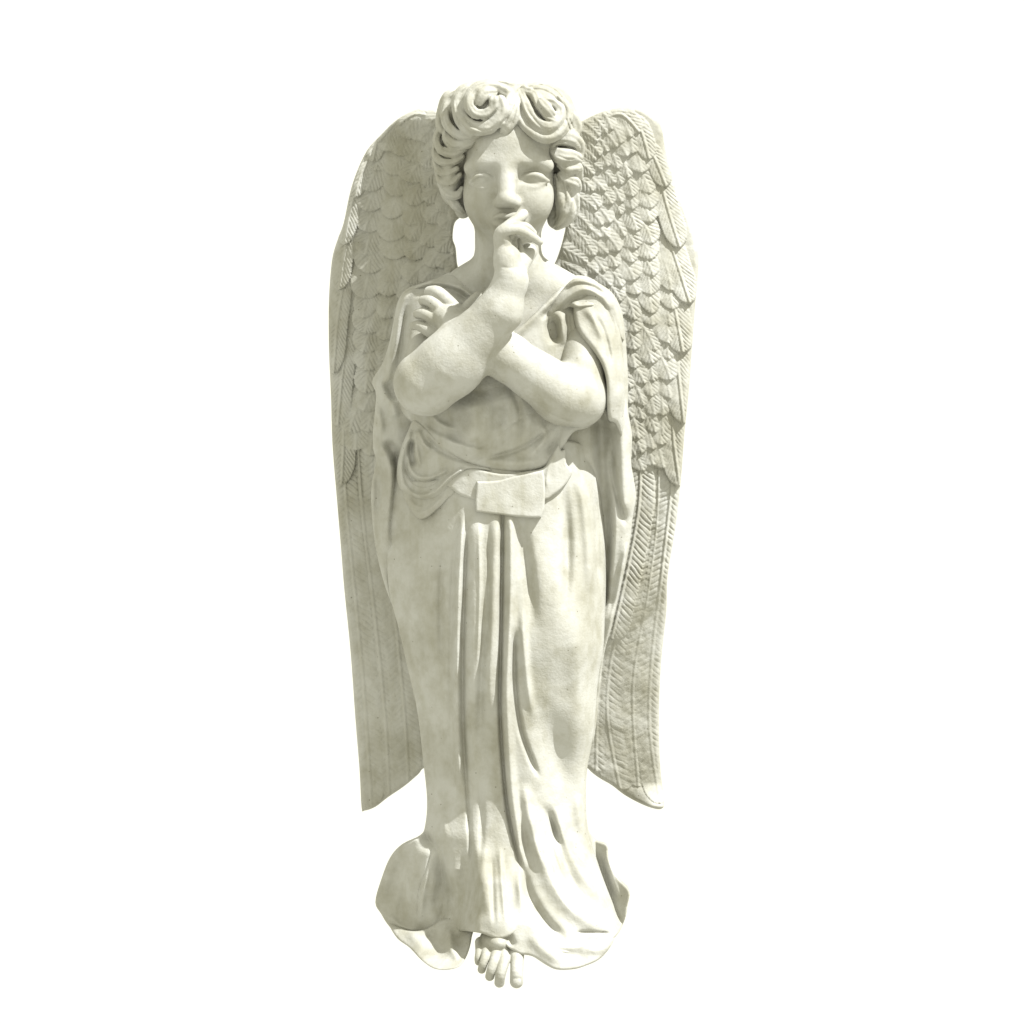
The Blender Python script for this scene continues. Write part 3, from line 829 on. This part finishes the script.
CR = [(560,272),(575,276),(588,279),(600,284),(610,291),(618,302),(623,318),(626,345),(628,380),(628,410),(632,436),(631,462),(634,480),(636,498),(633,516),(629,548),(620,590),(612,625),(604,655),(600,690),(597,720),(592,745),(588,700),(580,600),(552,440),(552,330)]
cr_strokes = [
    ('g', 5, 6, [(575,285),(598,296),(610,320),(614,360),(615,400)], 0.15),
    ('g', -3, 2.5, [(590,300),(604,320),(610,350),(614,390)], 0.2),
    ('g', 8, 7, [(618,400),(622,440),(624,480),(626,520)], 0.15),
    ('g', -16, 9, [(600,400),(602,450),(604,500),(606,560),(604,620)], 0.12),
    ('g', -6, 3, [(611,440),(612,470),(618,500),(627,530)], 0.25),
    ('g', 5, 4, [(604,405),(606,420),(616,424)], 0.2),
    ('g', 5, 3.5, [(612,480),(615,520),(612,570),(606,630)], 0.2),
    ('g', -8, 4, [(584,450),(592,480),(596,540),(597,620)], 0.2),
    ('g', 4, 3, [(628,540),(618,590),(608,640),(600,700)], 0.1),
]
relief('cloak', CR, lambda X, Y, d: strokes(X, Y, tab(X, [(560,80),(600,78),(620,74),(635,64)]) + tab(Y, [(272,-14),(285,4),(320,16),(400,18),(560,4),(650,-12),(750,-30)]) + 0.3*vnoise(X, Y, 8), cr_strokes) - roundoff(d, 4, 6),
       lambda X, Y, d: tab(X, [(560,50),(635,48)]) + tab(Y, [(272,-14),(285,4),(400,8),(560,-6),(650,-24),(750,-44)]), step=0.8)
# mantle edge wrapped round the upper arm on the right
MA = [(574,304),(580,297),(590,293),(602,296),(612,305),(618,320),(622,345),(624,380),(624,420),(622,440),(615,424),(608,420),(606,405),(606,385),(603,370),(597,358),(588,346),(580,336),(575,325),(573,314)]
relief('mantle', MA, lambda X, Y, d: strokes(X, Y, tab(Y, [(293,112),(320,118),(350,128),(385,138),(420,128),(440,118)]) - 0.022*np.clip(X-592, 0, 99)**2 + 0.3*vnoise(X, Y, 8), [
        ('g', -3, 2.4, [(592,312),(602,330),(608,350),(611,370)], 0.25), ('g', 3, 4, [(580,306),(594,320),(604,345)], 0.3), ('g', -3, 2.5, [(602,302),(613,325),(617,360),(618,400)], 0.2)]) - roundoff(d, 5, 8),
       lambda X, Y, d: 78 + 0*X, step=0.8)
# folds bunched on the shoulder
SH = [(536,324),(548,307),(560,293),(573,280),(588,281),(602,287),(613,298),(620,316),(624,340),(616,336),(606,318),(596,309),(586,309),(577,310),(569,308),(560,315),(548,327),(540,332)]
relief('mantle', SH, lambda X, Y, d: strokes(X, Y, 114 - 0.008*(X-582)**2 + 0.3*vnoise(X, Y, 7), [
        ('g', 4, 4, [(545,320),(562,302),(582,290),(600,296),(612,312)], 0.1), ('g', -3, 2.4, [(552,322),(568,304),(584,297),(598,303),(610,322)], 0.15),
        ('g', 4, 3, [(570,303),(577,307),(586,307),(597,306)], 0.2), ('g', -3, 2.4, [(560,296),(575,286),(592,288),(606,298)], 0.2)]) - roundoff(d, 4, 6),
       lambda X, Y, d: 80 + 0*X, step=0.7)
################
→ **What this task involves**:
Give the material again exactly as it is, but keep the pictures out.

→ **Answer to the task**:
The Blender Python script for this scene continues. Write part 3, from line 829 on. This part finishes the script.
CR = [(560,272),(575,276),(588,279),(600,284),(610,291),(618,302),(623,318),(626,345),(628,380),(628,410),(632,436),(631,462),(634,480),(636,498),(633,516),(629,548),(620,590),(612,625),(604,655),(600,690),(597,720),(592,745),(588,700),(580,600),(552,440),(552,330)]
cr_strokes = [
    ('g', 5, 6, [(575,285),(598,296),(610,320),(614,360),(615,400)], 0.15),
    ('g', -3, 2.5, [(590,300),(604,320),(610,350),(614,390)], 0.2),
    ('g', 8, 7, [(618,400),(622,440),(624,480),(626,520)], 0.15),
    ('g', -16, 9, [(600,400),(602,450),(604,500),(606,560),(604,620)], 0.12),
    ('g', -6, 3, [(611,440),(612,470),(618,500),(627,530)], 0.25),
    ('g', 5, 4, [(604,405),(606,420),(616,424)], 0.2),
    ('g', 5, 3.5, [(612,480),(615,520),(612,570),(606,630)], 0.2),
    ('g', -8, 4, [(584,450),(592,480),(596,540),(597,620)], 0.2),
    ('g', 4, 3, [(628,540),(618,590),(608,640),(600,700)], 0.1),
]
relief('cloak', CR, lambda X, Y, d: strokes(X, Y, tab(X, [(560,80),(600,78),(620,74),(635,64)]) + tab(Y, [(272,-14),(285,4),(320,16),(400,18),(560,4),(650,-12),(750,-30)]) + 0.3*vnoise(X, Y, 8), cr_strokes) - roundoff(d, 4, 6),
       lambda X, Y, d: tab(X, [(560,50),(635,48)]) + tab(Y, [(272,-14),(285,4),(400,8),(560,-6),(650,-24),(750,-44)]), step=0.8)
# mantle edge wrapped round the upper arm on the right
MA = [(574,304),(580,297),(590,293),(602,296),(612,305),(618,320),(622,345),(624,380),(624,420),(622,440),(615,424),(608,420),(606,405),(606,385),(603,370),(597,358),(588,346),(580,336),(575,325),(573,314)]
relief('mantle', MA, lambda X, Y, d: strokes(X, Y, tab(Y, [(293,112),(320,118),(350,128),(385,138),(420,128),(440,118)]) - 0.022*np.clip(X-592, 0, 99)**2 + 0.3*vnoise(X, Y, 8), [
        ('g', -3, 2.4, [(592,312),(602,330),(608,350),(611,370)], 0.25), ('g', 3, 4, [(580,306),(594,320),(604,345)], 0.3), ('g', -3, 2.5, [(602,302),(613,325),(617,360),(618,400)], 0.2)]) - roundoff(d, 5, 8),
       lambda X, Y, d: 78 + 0*X, step=0.8)
# folds bunched on the shoulder
SH = [(536,324),(548,307),(560,293),(573,280),(588,281),(602,287),(613,298),(620,316),(624,340),(616,336),(606,318),(596,309),(586,309),(577,310),(569,308),(560,315),(548,327),(540,332)]
relief('mantle', SH, lambda X, Y, d: strokes(X, Y, 114 - 0.008*(X-582)**2 + 0.3*vnoise(X, Y, 7), [
        ('g', 4, 4, [(545,320),(562,302),(582,290),(600,296),(612,312)], 0.1), ('g', -3, 2.4, [(552,322),(568,304),(584,297),(598,303),(610,322)], 0.15),
        ('g', 4, 3, [(570,303),(577,307),(586,307),(597,306)], 0.2), ('g', -3, 2.4, [(560,296),(575,286),(592,288),(606,298)], 0.2)]) - roundoff(d, 4, 6),
       lambda X, Y, d: 80 + 0*X, step=0.7)